Fix this by unconditionally using the initial adjust values read from the
MSRs. Trusting the initial offsets in this architectural mechanism is a
better approach than special-casing workarounds for specific platforms.

Signed-off-by: Daniel J Blueman <[email protected]>

---
arch/x86/kernel/tsc_sync.c | 9 +--------
1 file changed, 1 insertion(+), 8 deletions(-)

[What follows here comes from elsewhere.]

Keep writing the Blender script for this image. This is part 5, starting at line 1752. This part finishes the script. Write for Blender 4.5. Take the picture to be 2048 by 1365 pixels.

diff --git a/arch/x86/kernel/tsc_sync.c b/arch/x86/kernel/tsc_sync.c
index 1123ef3ccf90..cd64b25154d7 100644
--- a/arch/x86/kernel/tsc_sync.c
+++ b/arch/x86/kernel/tsc_sync.c
@@ -188,17 +188,10 @@ bool tsc_store_and_check_tsc_adjust(bool bootcpu)
return false;

rdmsrl(MSR_IA32_TSC_ADJUST, bootval);
- cur->bootval = bootval;
+ cur->adjusted = cur->bootval = bootval;
cur->nextcheck = jiffies + HZ;
cur->warned = false;

- /*
- * If a non-zero TSC value for socket 0 may be valid then the default
- * adjusted value cannot assumed to be zero either.
- */
- if (tsc_async_resets)
- cur->adjusted = bootval;
-
/*
* Check whether this CPU is the first in a package to come up. In
* this case do not check the boot value against another package
--
2.40.1



2024-04-15 10:27:04

by Peter Zijlstra

[permalink] [raw]
Subject: Re: [PATCH] x86: Trust initial offset in architectural TSC-adjust MSRs

On Mon, Feb 26, 2024 at 03:25:33PM +0800, Daniel J Blueman wrote:
> When the BIOS configures the architectural TSC-adjust MSRs on secondary
> sockets to correct a constant inter-chassis offset, after Linux brings
> the cores online, the TSC sync check later resets the core-local MSR to
> 0, triggering HPET fallback and leading to performance loss.
>
> Fix this by unconditionally using the initial adjust values read from the
> MSRs. Trusting the initial offsets in this architectural mechanism is a
> better approach than special-casing workarounds for specific platforms.

Given the amount of BIOS fail in general, I'm thinking the number of
machines that have multi-chassis and get this right are far less than
the 'small' systems that get this wrong.